Regia di Pier Paolo Pasolini vedi scheda film
Ritengo i primi quattro film di Pasolini (o tre e mezzo: Accattone, Mamma Roma, La ricotta e Il Vangelo secondo Matteo) i suoi capolavori e capolavori del cinema in assoluto. Eppure, ricordo che anni fa, al liceo, parteggiai per il Gesù di Nazareth di Zeffirelli, nei confronti del film di Pasolini. All'epoca, da credente cattolico, consideravo il Gesù di Zeffirelli più equilibrato e rispondente al personaggio descritto dai quattro Vangeli canonici. Il Cristo di Pasolini, invece, mi sembrava esagitato e troppo "politico". Su quest'ultimo punto, in effetti, lo stesso Pasolini confessò che nello scrivere il personaggio aveva tenuto presente la figura di Lenin. Ovviamente, con il senno di oggi, direi che non c'è niente di male nel fare di Gesù un agitatore politico, poiché anche se non provocò una rivoluzione nell'immediato, è comunque indubbio che la sua predicazione sia stata rivoluzionaria. Né, sempre con il senno di oggi, parteggerei per il Gesù raccontato da Zeffirelli, che è tutto confinato in un santino, dipinto secondo i canoni dell'iconografia classica. Quello di Pasolini è invece un Cristo tutto parola, che a momenti investe, in maniera veemente, gli interlocutori e gli ascoltatori di insegnamenti, detti e parabole. Questo Gesù, che ci parla ancora oggi con la voce di Enrico Maria Salerno, si rivolge a noi (a noi del 1964 e a noi del 2013) con parole chiare, che danno speranza ai poveri di spirito e invitano i farisei e gli scribi del nostro tempo a convertirsi, cioè a cambiare mentalità (e anche a credere in Lui).
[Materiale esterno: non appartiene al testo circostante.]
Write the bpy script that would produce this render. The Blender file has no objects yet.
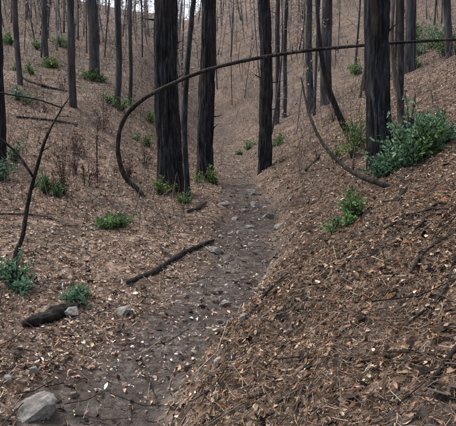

Pasolini dà spazio enorme alle parole di Gesù, addensandole in alcuni momenti nei quali il Cristo sintetizza la propria predicazione (così come aveva fatto lo stesso evangelista, raggruppando i detti del Maestro in cinque sezioni tematiche), rivolgendosi essenzialmente agli Ebrei, ai quali voleva dimostrare che Egli era veramente il Messia predetto dall'Antico Testamento. Forse anche per questa caratteristica, all'epoca dell'uscita del film, qualcuno (per esempio Giovanni Grazzini) ne lamentò la frammentarietà, fattore che a me sembra comunque accomunare il film ai Vangeli che - sarà per il fatto che usavo sentirne brani diversi la domenica alla messa - mi hanno sempre dato l'impressione di una narrazione intrinsecamente frammentaria, finalizzata ad uno scopo, ma tutt'altro che cronologicamente lineare: nella vita di Gesù, seguendo i Vangeli canonici, non sono infrequenti periodi di cui si sa poco o niente; per di più (sempre se la memoria non mi inganna), molti episodi evangelici sono conclusi e poi la narrazione riprende con locuzioni del tipo «in quei giorni...» o «a quel tempo...».
Alla fine, Pasolini decide di mostrare da lontano il processo a Gesù davanti al sinedrio e, pur mostrando una passione e crocifissione altamente emozionanti, di soprassedere riguardo ai particolari più cruenti. Anche per questo, continuo ad amare lo stupendo film in bianco e nero (ispirato ad Ejzenstejn e Dreyer) del nostro Autore, mentre non ho per niente apprezzato la ricostruzione, probabilmente filologica, ma sicuramente anche splatter, operata qualche anno fa da Mel Gibson.